From the Nov. 7, 1958 edition of the Gazette:

“We must be sending one of these things to everybody in the country, right on up to the President,” said the luckless member of the Edgartown Police Benevolent Association who was in charge of licking the 500 envelopes containing requests for support of the annual Halloween party.

Come to think of it, said Chief F. Hudson Worden, there was a letter and an envelope left over, so why not send one to the President? And they did, more to introduce some levity into the monotony of sending out the letters than for any serious intent.

“I never dreamed that I would hear from the White House,” the chief said this week, displaying a letter written on the starkly simple letterhead of the President’s office.

“Thank you for your letter to the President,” it said, “telling him about the Halloween party being planned by the Edgartown Police Benevolent Association for the children in your community. “The President wishes very much that he could do as you ask. However, he has received such an overwhelming number of similar requests that it is not possible to comply with them. I am indeed sorry but am sure you will understand.

“Sincerely, yours

“Wilton B. Persons.”

The chief did understand, indeed and would like the President to know that the party was a grand success anyway. There were refreshments and favors for every child, and the older children danced during the evening to the music of the El Dorados.

The costume judging was the distinct success it has proven to be at the four previous Halloween parties sponsored by the organization.

The winner of the twenty-five silver dollars, the first prize for the most original costume, was won by Hayden Wannamaker, son of Mr. and Mrs. Alfred Wannamaker. Hayden, a third grader, made his appearance as a particularly grizzly cave man, covered in oddments of fugitive furs.

A Bo Peep, who turned out to be Cathy Convery, daughter of Mr. and Mrs. Robert E. Convey, won the second prize of fifteen silver dollars.

In times gone by, few attics of the Vineyard were without some copies of the journal called The Friend, edited and published at Honolulu by the seaman’s chaplain, Rev. Samuel C. Damon. No whaleship returned from the Pacific voyages without The Friend on board.

One issue long preserved on the Vineyard is that of Sept. 24, 1844, containing this notice:

“To Whom It May Concern: If Mr. Herman Melville, formerly officer on board Am. W. S. Acushnet, is in this part of the world, and will call upon the seaman’s chaplain, he may find several letters directed to this address.”

Herman Melville had been no officer on the whaleship Acushnet, but a foremast hand, and as of that date he was on his way home, fresh from adventure in the valley of Typee, and his mind perhaps already groping toward a masterpiece of the world’s literature.
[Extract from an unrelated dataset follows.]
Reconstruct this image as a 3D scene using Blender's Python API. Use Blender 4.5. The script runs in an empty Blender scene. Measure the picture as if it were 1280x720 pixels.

No one can say whether he ever got his Pacific mail.

When oldtime Vineyarders have the urge of reminiscence, the newer generations will do well to listen, for the like of such stories will not be told again. The people and ways of the Island have changed. For instance, there was Capt. Consider Fisher, usually known as Sid, who at one period operated the Chappaquiddick ferry. Once at prayer meeting in Edgartown the faithful were giving testimonials as to how religion affected them and the courses they were trying to hold through this worldly life. Uncle Sid’s turn came, and he rose to speak no less fervently than the rest. But he checked himself suddenly after a few sentences, “I’m sorry this is so short,” he said, “but Nancy Hanks is sculling around town looking for me to row her to Chappaquiddick, and I’ve got to go now."

As good a way to fall asleep as any, and perhaps better than counting sheep, is trying to remember things as they used to be in the Vineyard towns. For instance, one may begin naming over all the places in Edgartown where there have been restaurants — a surprising number. In the uptown of what is now the Edgartown drugstore, Ben Tibbs had a restaurant almost forty years ago. There was one for a time in the Blanchard house which stood where the A. & P. now is; and across the street in the Colonial drugstore the Katama Lunch served the public for a period. A succession of restaurants occupied part of the present Connors Market building, and on the other side of Main street where the Island shop now is, the late Julia Earle operated successfully for quite a while. Capt. St. Clair Brown needed both floors of the building across from the bank where the Country Store now is, when his Captain’s Table was flourishing. Next to the bank the Smiths have had their summer restaurant more recently, and down Main street, below Water, the old stand of the Hallowells has yielded to the Edgartown Cafe. Upstairs over the Harborside Liquor Store was a well-remembered restaurant, also run by Julia Earle. There are a few more, but by this time sleep should have descended.